У Генрика была нелегкая жизнь. Он сам ее себе устроил и даже не пытался ничего в ней менять, потому что считал, что жить иначе было бы недостойно. Знакомые, ценившие его гуманитарные способности, советовали ему поступить в еврейскую полицию. Туда в целях самосохранения шло большинство молодых людей из интеллигенции. Сверх всего, там при небольшой ловкости можно было хорошо зарабатывать. Но Генрик отвергал такие советы. Они даже возмущали его, он воспринимал их как оскорбление.
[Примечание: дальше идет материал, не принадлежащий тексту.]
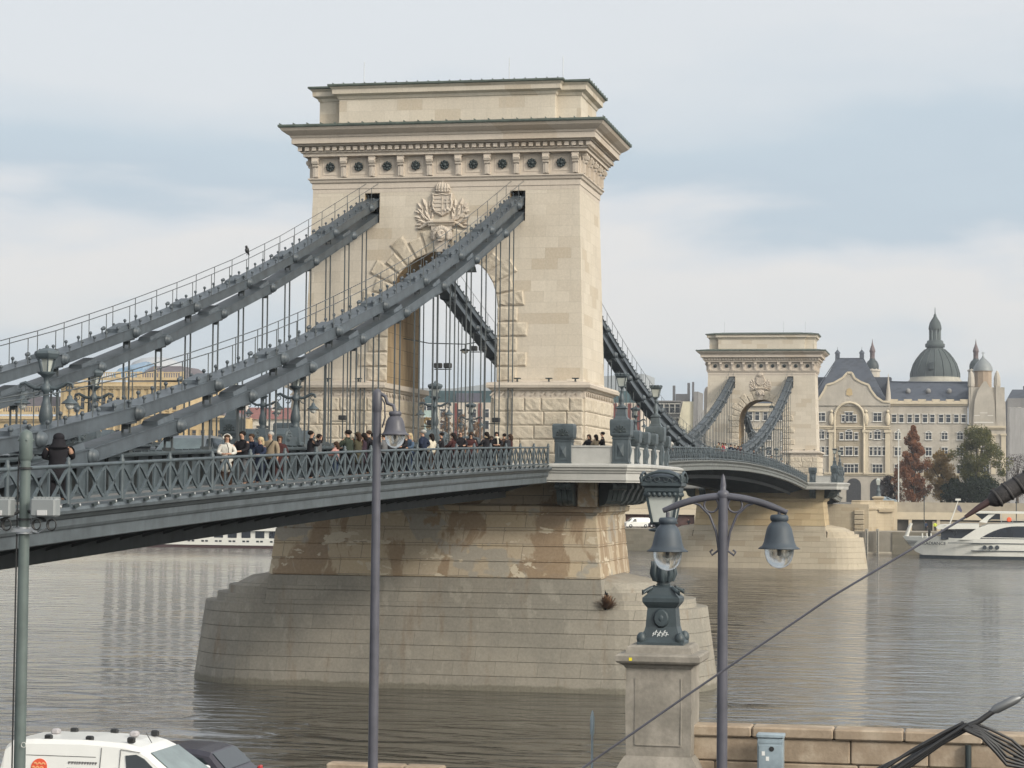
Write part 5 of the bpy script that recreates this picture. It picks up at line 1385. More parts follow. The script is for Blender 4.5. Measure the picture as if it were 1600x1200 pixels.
# simple town houses -------------------------------------------------
M['win'] = plain('dark_window_glass', (.035,.04,.05,1), .15, var=.3, nscale=.5)
M['winframe'] = plain('white_window_frame', (.62,.60,.56,1), .7, var=0)
def window_parts(root, X, y, z, w, h, mull=2, arch=False, sill=True, proto={}, frame=None):
    """X facade plane (looking to -x); window frame with glass as a sub-part"""
    key = (round(w,2), round(h,2), mull, arch, sill, frame.name if frame else '')
    ox, oy, oz = root['_o']
    if key in proto:
        fr0, gl0 = proto[key]; fr = fr0.copy(); gl = gl0.copy(); COL.objects.link(fr); COL.objects.link(gl)
    else:
        b = MB(); e = .1
        b.box(-.14,.02,-w/2-e,-w/2,-e,h+e); b.box(-.14,.02,w/2,w/2+e,-e,h+e); b.box(-.14,.02,-w/2,w/2,h,h+e)
        b.box(-.10,.02,-w/2,w/2,h*.64,h*.64+.08)
        for k in range(1, mull): yy = -w/2+w*k/mull; b.box(-.10,.02,yy-.05,yy+.05,0,h)
        if sill: b.box(-.28,.02,-w/2-.2,w/2+.2,-.22,0); b.box(-.24,.02,-w/2-.18,w/2+.18,h+e,h+e+.14)
        if arch: b.prism([(-w/2-e,h)]+[(-(w/2+e)*math.cos(PI*k/8),h+(w/2+e)*.75*math.sin(PI*k/8)) for k in range(9)]+[(w/2+e,h)], 'X', -.15, .02)
        fr = b.build('window_frame', frame or M['winframe'], None)
        g = MB(); g.box(-.05,.03,-w/2,w/2,0,h)
        if arch: g.prism([(-(w/2-.05)*math.cos(PI*k/8),h+.02+(w/2-.05)*.7*math.sin(PI*k/8)) for k in range(9)], 'X', -.18, -.0)
        gl = g.build('pane', M['win'], None); proto[key] = (fr, gl)
    if key not in proto: pass
    fr.parent = root; fr.location = (X-ox, y-oy, z-oz); gl.parent = fr
    return fr
def wallmat(name, c, warm=.0, bump=.3):
    t = NT(name, .9, spec=.2); n = t.noise(.25, detail=7, rough=.6); s = t.noise(1.0, t.mapping((.9,.9,.12)), 6, .6); f = t.noise(3.5, detail=5)
    lo = tuple(x*.74 for x in c[:3]); hi = tuple(min(1,x*1.08) for x in c[:3])
    col = t.ramp(n, [(.3, lo), (.65, hi)]); col = t.mix(t.math('MULTIPLY', t.ramp(s, [(.5,(0,0,0)),(.72,(1,1,1))]), .55), col, tuple(x*.58 for x in c[:3]))
    col = t.mix(.25, col, t.ramp(f, [(.3, lo), (.7, hi)])); t.col(col); t.bump(f, bump, .05); return t.m
M['gresham'] = wallmat('palace_limestone', (.44,.40,.345))
M['slate'] = limestone('blue_grey_slate', (.085,.095,.118), (.065,.075,.097), (.10,.11,.125), .9, .45, .012, rough=.6, mort=(.04,.045,.055))
M['aca'] = wallmat('yellow_stone_wall', (.50,.385,.225))
M['aca_roof'] = plain('brown_grey_roof', (.12,.105,.115,1), .8, var=.2, nscale=.4)
M['green_dome'] = wallmat('green_copper_dome', (.075,.088,.088))
M['red_tile'] = plain('red_roof_tile', (.20,.085,.075,1), .85, var=.2, nscale=.6)
M['white_wall'] = wallmat('white_plaster', (.62,.60,.56))
M['grey_wall'] = wallmat('grey_plaster', (.24,.235,.235))
M['dark_glass'] = plain('blue_green_glass_wall', (.06,.10,.11,1), .15, var=.4, nscale=.25)
M['blue_glass'] = plain('blue_glass_roof', (.16,.24,.33,1), .2, var=.35, nscale=.4)
M['doorway'] = plain('dark_doorway', (.045,.045,.05,1), .4, var=.3)
M['red_fin'] = plain('dark_red_fin', (.17,.045,.038,1), .6, var=.1)
# palace with gables (art nouveau hotel)
XG = 390.
g = lambda px, py, X=XG: at(px, py, 'X', X)
def Z(py, X=XG, px=1400): return at(px, py, 'X', X).z
t = thing('palace', 'ornate cream stone palace with slate roofs, curved gable and corner turret behind the farther tower', 'palace', (XG+12, -18, 9))
yl, ym, yr, ye = g(1262,700).y, g(1391,700).y, g(1512,700).y, g(1572,700).y
zc = Z(627); z0 = 9.0
b = MB()
b.box(XG, XG+26, ym, yl, z0, Z(628)); b.box(XG+1.2, XG+26, yr, ym-.02, z0, Z(629)); b.box(XG-.2, XG+26, ye, yr-.02, z0, Z(668)); b.box(XG+.3, XG+26, ye+.3, yr-.3, Z(668)-.05, Z(605))
# curved gable
gp = [(1272,628),(1280,624),(1288,611),(1292,602),(1303,599),(1317,591),(1324,583),(1331,583),(1336,592),(1346,598),(1357,602),(1361,610),(1369,621),(1380,628),(1391,629)]
gpts = [(g(*p).y, g(*p).z) for p in gp]
poly = [(gpts[0][0], Z(634))]+gpts+[(gpts[-1][0], Z(634))]
b.prism(poly, 'X', XG-.3, XG+1.2)
b.build('wall', M['gresham'], t)
c = MB()    # gable coping
for a, e in zip(gpts[:-1], gpts[1:]): c.bar((XG-.1,a[0],a[1]+.1),(XG-.1,e[0],e[1]+.1),.9,.45)
c.build('gable_coping', M['bank_light'], t)
c = MB()
def cornice(y0, y1, z, d=.5, h=.5, X=XG): c.box(X-d, X+.1, y1, y0, z, z+h); c.box(X-d*.55, X+.1, y1, y0, z-.35, z-.01)
cornice(ym+.0, yl, Z(668), .5, .35); cornice(yr, ym, Z(631), .7, .55, XG+1.2); cornice(ye, yr, Z(668), .6, .4, XG-.2); cornice(yr, ym, Z(741), .4, .3, XG+1.2); cornice(ym, yl, Z(741), .5, .3)
for y_ in [g(px,700).y for px in (1299,1353,1387)]:
    c.box(XG-.45, XG+.1, y_-.55, y_+.55, Z(742), Z(676)); c.box(XG-.7, XG+.1, y_-.8, y_+.8, Z(676), Z(672)); c.sphere((XG-.3, y_, Z(655)), .8, 8, 6, sc=(.6,.8,1.9)); c.sphere((XG-.35,y_,Z(643)), .4, 7, 5)
for y_ in [g(px,700).y for px in (1517,1529,1552,1568)]: c.box(XG-.5, XG-.1, y_-.5, y_+.5, Z(740), Z(680)); c.box(XG-.7,XG-.1,y_-.7,y_+.7,Z(680),Z(677))
# parapet crest of the middle wing
for k in range(11):
    y_ = ym-.8-(ym-yr-1.6)*k/10; c.box(XG+.7, XG+1.6, y_-.9, y_+.9, Z(628), Z(626 if k%2 else 623.5))
c.build('stone_trim', M['bank_light'], t)
# left wing seen through the farther arch
zL = Z(634.5)
yw0, yw1 = g(1263,650).y+.05, g(1120,650).y
c = MB(); c.box(XG+1.2, XG+24, yw0, yw1, z0, zL); c.build('left_wing_wall', M['gresham'], t)
c = MB(); c.box(XG+.6,XG+1.3,yw0,yw1,zL,zL+.6); c.box(XG+.8,XG+1.25,yw0,yw1,Z(643),Z(641.5)); c.box(XG+.9,XG+1.25,yw0,yw1,Z(671),Z(669)); c.build('left_wing_cornice', M['bank_light'], t)
c = MB(); c.rings([rect_ring(XG+2.2,XG+24,yw0,yw1,zL+.05), rect_ring(XG+9,XG+17,yw0+.5,yw1-2,zL+3)]); c.build('left_wing_roof', M['slate'], t)
for px in (1129, 1153, 1177, 1201, 1225, 1249):
    y_ = g(px,650).y
    for o in (-.82,.82): window_parts(t, XG+1.2, y_+o, Z(657), .95, 1.9, 1)
    window_parts(t, XG+1.2, y_, Z(688), 1.3, 1.6, 2, True); window_parts(t, XG+1.2, y_, Z(712), 1.3, 1.8, 2); window_parts(t, XG+1.2, y_, Z(739), 1.3, 1.9, 2)
# big arch niche
c = MB(); yc = g(1327,650).y; rr = (g(1304,650).y-g(1350,650).y)/2; zs = Z(652)
arc = [(XG-.35, yc+rr*math.cos(PI*k/14), zs+rr*math.sin(PI*k/14)) for k in range(15)]
c.tube([(XG-.35,yc+rr,Z(740))]+arc+[(XG-.35,yc-rr,Z(740))], .32, 6); c.build('great_arch', M['bank_light'], t)
c = MB(); c.prism([(yc+rr*.93*math.cos(PI*k/14), zs+rr*.93*math.sin(PI*k/14)) for k in range(15)]+[(yc-rr*.93,Z(740)),(yc+rr*.93,Z(740))], 'X', XG-.04, XG+.02); c.build('arch_recess', wallmat('recess_stone', (.36,.31,.24)), t)
for py, rows in ((659,((1326.5,1.7,2.1,2),(1318,.7,1.4,1),(1335.5,.7,1.4,1))), (687,((1326.5,1.5,1.7,2),(1315,.7,1.4,1),(1338,.7,1.4,1))), (711.5,((1326.5,1.5,1.8,2),(1315,.7,1.7,1),(1338,.7,1.7,1)))):
    for px, w_, h_, m_ in rows: window_parts(t, XG-.08, g(px,py).y, Z(py), w_, h_, m_, arch=(py==687 and m_==2))
for px in (1283, 1371):
    window_parts(t, XG, g(px,659).y, Z(658), 1.8, 1.8, 2); window_parts(t, XG, g(px,687).y, Z(686), 1.4, 1.6, 2, True); window_parts(t, XG, g(px,711).y+.45, Z(711.5), .6, 1.8, 1); window_parts(t, XG, g(px,711).y-.45, Z(711.5), .6, 1.8, 1); 
    for o in (-1.45, 1.45): window_parts(t, XG, g(px,711).y+o, Z(711.5), .55, 1.8, 1); window_parts(t, XG, g(px,687).y+o*1.05, Z(685), .4, 1.3, 1)
window_parts(t, XG, g(1326.5,740).y, Z(740), 2.2, 2.0, 3); window_parts(t, XG, g(1338,740).y, Z(739), .8, 1.9, 1)
window_parts(t, XG, g(1371,740).y, Z(740), 2.2, 2.0, 3)
for px in (1402.5, 1427, 1451, 1476, 1500):
    y_ = g(px,660).y
    for o in (-.82, .82): window_parts(t, XG+1.2, y_+o, Z(659.5), .95, 1.7, 1)
    window_parts(t, XG+1.2, y_, Z(686), 1.25, 1.4, 2, True); window_parts(t, XG+1.2, y_, Z(711.5), 1.3, 1.8, 2); window_parts(t, XG+1.2, y_, Z(739), 1.3, 1.9, 2)
for o in (-1.5, 0, 1.5): window_parts(t, XG-.2, g(1537,658).y+o, Z(659), .9 if o else 1.3, 1.3 if o else 1.9, 1+(o==0), o==0)
window_parts(t, XG-.2, g(1539,686).y, Z(686), 1.6, 1.5, 2, True); window_parts(t, XG-.2, g(1539,711).y, Z(711.5), 1.8, 1.9, 3); window_parts(t, XG-.2, g(1539,739).y, Z(739), 1.8, 2.0, 3)
c = MB()
for px, w_ in ((1283,3.2),(1334,3.3),(1371,3.3)):
    c = MB(); y_ = g(px,772).y; c.prism([(y_-w_/2,z0),(y_-w_/2,Z(759))]+[(y_-w_/2*math.cos(PI*k/10),Z(759)+w_/2*math.sin(PI*k/10)) for k in range(1,10)]+[(y_+w_/2,Z(759)),(y_+w_/2,z0)], 'X', XG-.06, XG+.02)
    c.build('ground_arch', M['doorway'], t)
c = MB(); c.prism([(yc-.75,Z(617)),(yc-.6,Z(609)),(yc,Z(606)),(yc+.6,Z(609)),(yc+.75,Z(617)),(yc,Z(619))], 'X', XG-.45, XG-.3); c.build('gable_medallion', M['aca'], t)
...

Со свойственной ему суровой порядочностью он отвечал, что не намерен сотрудничать с бандитами. Знакомые обижались, а Генрик каждое утро начал ходить на Новолипки с корзиной книг. Он торговал ими, в любую погоду, в летнюю жару и зимнюю стужу, не сдаваясь и твердо стоя на своем: если его, интеллектуала, лишили иных занятий с книгами, то пусть останется хотя бы это, а опуститься ниже — он себе не позволял.
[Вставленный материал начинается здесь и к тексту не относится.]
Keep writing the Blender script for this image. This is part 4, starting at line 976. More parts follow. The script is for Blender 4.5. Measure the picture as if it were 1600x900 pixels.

Обычно, когда мы с Генриком, неся корзину, возвращались домой, все были уже в сборе и ждали только нас, чтобы приступить к обеду. Мать придавала большое значение общим трапезам — это был ее способ нас поддерживать. Она следила за тем, чтобы стол, накрытый чистой скатертью и салфетками, был красиво сервирован. Прежде чем сесть за стол, мать смотрелась в зеркало, проверяя, элегантный ли у нее вид, слегка пудрилась, поправляла волосы и нервным движением рук разглаживала платье. Но как было разгладить морщины вокруг глаз, которые с каждым месяцем становились все глубже? И ничего она не могла поделать с тем, что ее пепельные волосы вдруг начали седеть. Когда все уже сидели на своих местах, она приносила из кухни суп и, разливая его, начинала разговор. При этом старалась избегать неприятных тем. Когда, однако, кому-нибудь из нас случалось совершить подобную неловкость, прерывала: «Увидите, все еще переменится». И чтобы сменить тему, обращалась к отцу: «Вкусно, Самуил?»
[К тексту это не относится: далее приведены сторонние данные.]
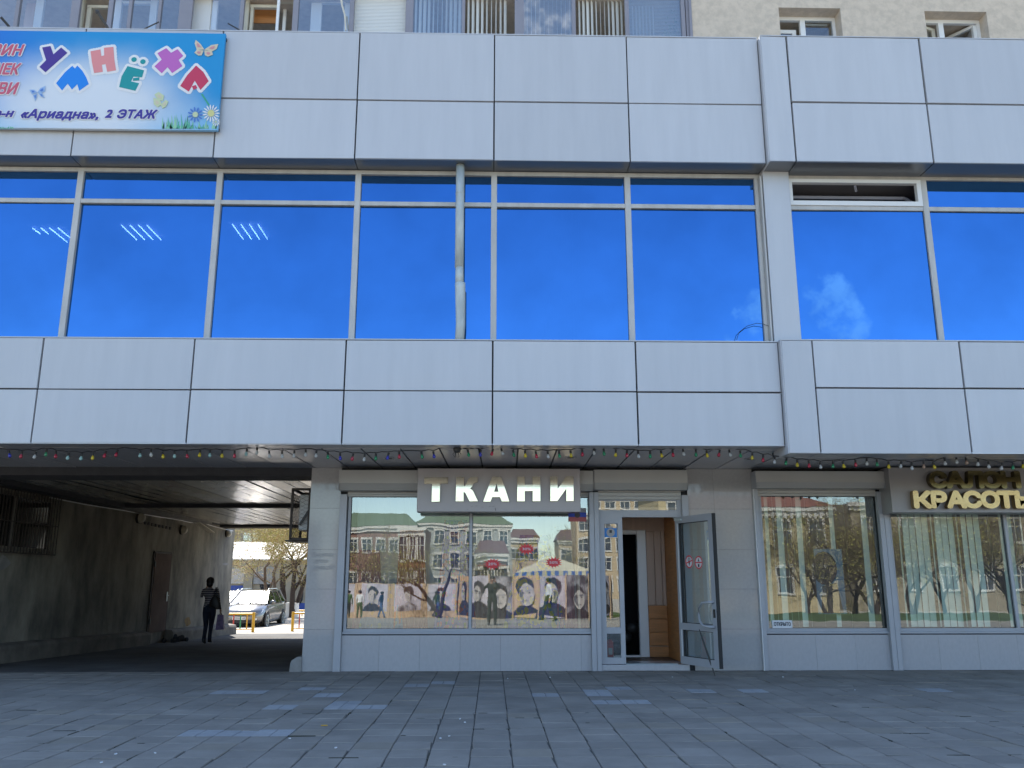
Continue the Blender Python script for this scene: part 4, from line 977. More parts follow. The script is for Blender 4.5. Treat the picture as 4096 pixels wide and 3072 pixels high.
# САЛОН КРАСОТЫ
a, b = at(3556, 1876, -.42), at(3571, 2050, -.42)
def bold_text(s_, x0, x1, z0, z1, y, dep, d, sh=0.0, n=8):          # heavier lettering: the same outline thickened in every direction
    out = MB()
    for k in range(n):
        a = 6.283 * k / n; dx, dz = d * math.cos(a), d * math.sin(a)
        t = text_mesh(s_, x0 + d + dx, x1 - d + dx, z0 + d + dz, z1 - d + dz, y - .0006 * k, dep, 0.0, sh)
        b0 = len(out.v); out.v += t.v; out.f += [tuple(i + b0 for i in f) for f in t.f]; out.mi += t.mi
    return out
sg2 = thing('salon_sign', (7.6, -.3, b.z), 'grey sign board with thick brass letters САЛОН КРАСОТЫ', 'sign')
put('sign_board', MB().cbox(b.x, 10.0, -.42, -.02, b.z, 3.06, .006), M['sign_board_dark'], sg2)
def fontletters(s_, spans, v0, v1, m_):
    for ch, (u0, u1) in zip(s_, spans):
        p, q = at(u0, v1, -.52), at(u1, v0, -.52)
        put('letter', bold_text(ch, p.x, q.x, p.z, q.z, -.425, .10, .023), m_, sg2)
fontletters('САЛОН', ((3720, 3786), (3787, 3860), (3861, 3930), (3932, 4002), (4007, 4078)), 1883, 1954, M['gold_dark'])
fontletters('КРАСОТЫ', ((3657, 3724), (3727, 3785), (3789, 3862), (3856, 3923), (3926, 3995), (3992, 4058), (4063, 4150)), 1962, 2034, M['gold_salon'])
# small notices on the glass
def notice(name, u0, v0, u1, v1, y, label, m_='white'):
    p, q = at(u0, v1, y), at(u1, v0, y); t = thing(name, ((p.x + q.x) / 2, y, p.z), label, 'notice' if 'notice' in name else 'sticker')
    if m_: put('sheet', MB().box(p.x, q.x, y, y + .003, p.z, q.z), M[m_], t)
    return t, p, q
t, p, q = notice('open_notice', 3090, 2481, 3168, 2512, .045, 'small white notice reading ОТКРЫТО in the salon window corner', 'white')
put('lettering', bold_text('ОТКРЫТО', p.x + .025, q.x - .025, p.z + .03, q.z - .025, .0415, 0, .0016, 0, 6), M['black_print'], t)
def star(u, v, ru, rv, txt, label):
    c = at(u, v, .054); rx = at(u + ru, v, .054).x - c.x; rz_ = c.z - at(u, v + rv, .054).z
    t = thing('discount_sticker', (c.x, .054, c.z), label, 'sticker', 'red star stickers on the display window')
    n = 14; pts = []
    for i in range(n * 2):
        a = math.pi * i / n; r = rnd.uniform(.92, 1.12) if i % 2 == 0 else .64; pts.append((c.x + rx * r * math.cos(a), c.z + rz_ * r * math.sin(a)))
    put('star', MB().prism(pts, .054, .057), M['red'], t)
    put('lettering', text_mesh(txt, c.x - rx * .47, c.x + rx * .47, c.z - rz_ * .22, c.z + rz_ * .22, .052, 0, .02), M['white'], t)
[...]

Отец не особенно стремился терзать себя. Даже пересаливал с хорошими известиями. Как-то после одной облавы, когда с десяток мужчин, благодаря взяткам, выпустили на свободу, он, сияя, уверял, будто знает из верного источника, что всех мужчин старше сорока лет, а может, младше, с образованием или без, по той или иной какой причине освободили — как бы то ни было, это очень обнадеживающий симптом. Когда из города приходили уже однозначно плохие вести, он садился за стол в подавленном состоянии, но уже за супом приободрялся. А во время второго блюда, которое теперь чаще всего состояло из одних овощей, его настроение настолько улучшалось, что он переходил к беззаботной болтовне.
Генрик и Регина обыкновенно бывали погружены в себя. Регина внутренне настраивалась на работу, куда ходила после обеда. Она служила в одной из адвокатских контор. Зарабатывала гроши, но делала все так добросовестно, как будто это были тысячи. А Генрику если и удавалось отвлечься от своих мыслей, то только затем, чтобы затеять со мной ссору. Некоторое время он бросал на меня негодующие взоры, потом пожимал плечами и, наконец, бормотал с возмущением:
— Нужно быть законченной обезьяной, чтобы носить такие галстуки, как Владек!
— Сам ты обезьяна, да к тому же еще и осел! — отвечал я, и ссора разгоралась не на шутку.
Он не хотел понять, что, выступая перед публикой, я должен был хорошо одеваться. Ничего из того, что касалось меня и моих дел, он не воспринимал. Теперь, когда его уже давно нет в живых, я знаю, что мы по-своему любили друг друга, несмотря на то что часто препирались. В сущности, мы были очень похожи.